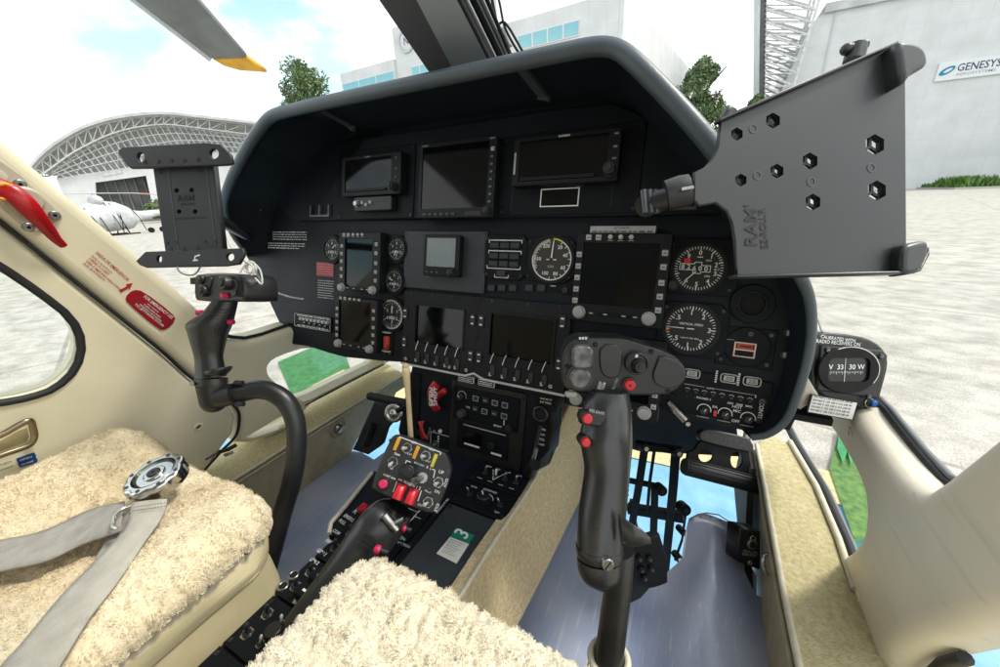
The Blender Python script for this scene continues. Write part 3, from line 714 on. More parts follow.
# small box under it
R=PF.R(354,197,391,210,Z+.014); m_=MB(); m_.rect(PF,R,Z,Z+.014,BLKP,r=.004,bev=.002); d=m_.build('indicator_box',ip)
knob(d,PF,R[0]+.010,(R[1]+R[3])/2,.0055,Z+.014,.007,STEEL,False)
for i in range(3): btn(d,PF,R[0]+.024+i*.011,(R[1]+R[3])/2+.002*(-1)**i,.006,.006,Z+.014,.003,KEY)
# -- top centre large display with a key column right and row below
d,R,S=display((419.5,144.5,492.5,217),(423,148,485.5,207),UP,.018,label='tall upper centre display')
W=R[2]-R[0]; H=R[3]-R[1]
for i in range(8): btn(d,PF,R[2]-.0075,R[3]-H*(.16+.092*i),.0065,.0065,UP+.018,.0015,KEYD if i else KEY,mark='o',mm=DIMW)
for i in range(6): btn(d,PF,R[0]+.018+i*.0125,R[1]+.0065,.009,.0055,UP+.018,.0015,KEYD,mark='-',mm=DIMW)
m_=MB(); m_.rect(PF,(R[2]-.055,R[1]+.003,R[2]-.022,R[1]+.010),UP+.018,UP+.019,BLKP); m_.build('card_slot',d); m_=MB(); m_.text(PF,'GARMIN',R[0]+.013,R[3]-.004,.004,UP+.0182,DIMW,width=.014); m_.text(PF,'MENU',R[2]-.009,R[3]-.004,.004,UP+.0182,DIMW,width=.01); m_.build('display_lettering',d)
knob(d,PF,R[2]-.010,R[1]+.010,.0062,UP+.018,.010,KEYD,False,cap=KEYD)
# -- top right unit
d,R=plateq('equipment_plate',(503,137,637,213.5),UP,UP+.002,PBLK,'right equipment plate',screws=.007)
d,R,S=display((514.5,139,617,180.5),(520.5,142,605.5,176.5),Z,.018,label='wide upper right display unit')
W=R[2]-R[0]; H=R[3]-R[1]
m_=MB(); m_.rect(PF,(S[0]+.004,S[1]+.001,S[2]-.016,S[1]+.006),Z+.018,Z+.0195,PGR2,bev=.0006); m_.text(PF,'GARMIN',(S[0]+S[2])/2+.002,R[3]-.0035,.0045,Z+.0183,WHT,width=.018); m_.build('bottom_trim',d); m_=MB(); m_.rect(PF,(R[0]+.0025,R[1]+H*.25,R[0]+.0055,R[1]+H*.7),Z+.018,Z+.019,DIMW); m_.build('card_slot',d)
for i,f in enumerate((.88,.64,.42)): btn(d,PF,R[2]-.007,R[1]+H*f,.008,.006,Z+.018,.0012,KEYD,mark='=',mm=WHT)
knob(d,PF,R[2]-.010,R[1]+H*.2,.0085,Z+.018,.016,KEYD,False,cap=KEYD)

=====

▶ _EXERCISE_: Without the pictures, repeat the listing above exactly.

▶ _RESULT_:
The Blender Python script for this scene continues. Write part 3, from line 714 on. More parts follow.
# small box under it
R=PF.R(354,197,391,210,Z+.014); m_=MB(); m_.rect(PF,R,Z,Z+.014,BLKP,r=.004,bev=.002); d=m_.build('indicator_box',ip)
knob(d,PF,R[0]+.010,(R[1]+R[3])/2,.0055,Z+.014,.007,STEEL,False)
for i in range(3): btn(d,PF,R[0]+.024+i*.011,(R[1]+R[3])/2+.002*(-1)**i,.006,.006,Z+.014,.003,KEY)
# -- top centre large display with a key column right and row below
d,R,S=display((419.5,144.5,492.5,217),(423,148,485.5,207),UP,.018,label='tall upper centre display')
W=R[2]-R[0]; H=R[3]-R[1]
for i in range(8): btn(d,PF,R[2]-.0075,R[3]-H*(.16+.092*i),.0065,.0065,UP+.018,.0015,KEYD if i else KEY,mark='o',mm=DIMW)
for i in range(6): btn(d,PF,R[0]+.018+i*.0125,R[1]+.0065,.009,.0055,UP+.018,.0015,KEYD,mark='-',mm=DIMW)
m_=MB(); m_.rect(PF,(R[2]-.055,R[1]+.003,R[2]-.022,R[1]+.010),UP+.018,UP+.019,BLKP); m_.build('card_slot',d); m_=MB(); m_.text(PF,'GARMIN',R[0]+.013,R[3]-.004,.004,UP+.0182,DIMW,width=.014); m_.text(PF,'MENU',R[2]-.009,R[3]-.004,.004,UP+.0182,DIMW,width=.01); m_.build('display_lettering',d)
knob(d,PF,R[2]-.010,R[1]+.010,.0062,UP+.018,.010,KEYD,False,cap=KEYD)
# -- top right unit
d,R=plateq('equipment_plate',(503,137,637,213.5),UP,UP+.002,PBLK,'right equipment plate',screws=.007)
d,R,S=display((514.5,139,617,180.5),(520.5,142,605.5,176.5),Z,.018,label='wide upper right display unit')
W=R[2]-R[0]; H=R[3]-R[1]
m_=MB(); m_.rect(PF,(S[0]+.004,S[1]+.001,S[2]-.016,S[1]+.006),Z+.018,Z+.0195,PGR2,bev=.0006); m_.text(PF,'GARMIN',(S[0]+S[2])/2+.002,R[3]-.0035,.0045,Z+.0183,WHT,width=.018); m_.build('bottom_trim',d); m_=MB(); m_.rect(PF,(R[0]+.0025,R[1]+H*.25,R[0]+.0055,R[1]+H*.7),Z+.018,Z+.019,DIMW); m_.build('card_slot',d)
for i,f in enumerate((.88,.64,.42)): btn(d,PF,R[2]-.007,R[1]+H*f,.008,.006,Z+.018,.0012,KEYD,mark='=',mm=WHT)
knob(d,PF,R[2]-.010,R[1]+H*.2,.0085,Z+.018,.016,KEYD,False,cap=KEYD)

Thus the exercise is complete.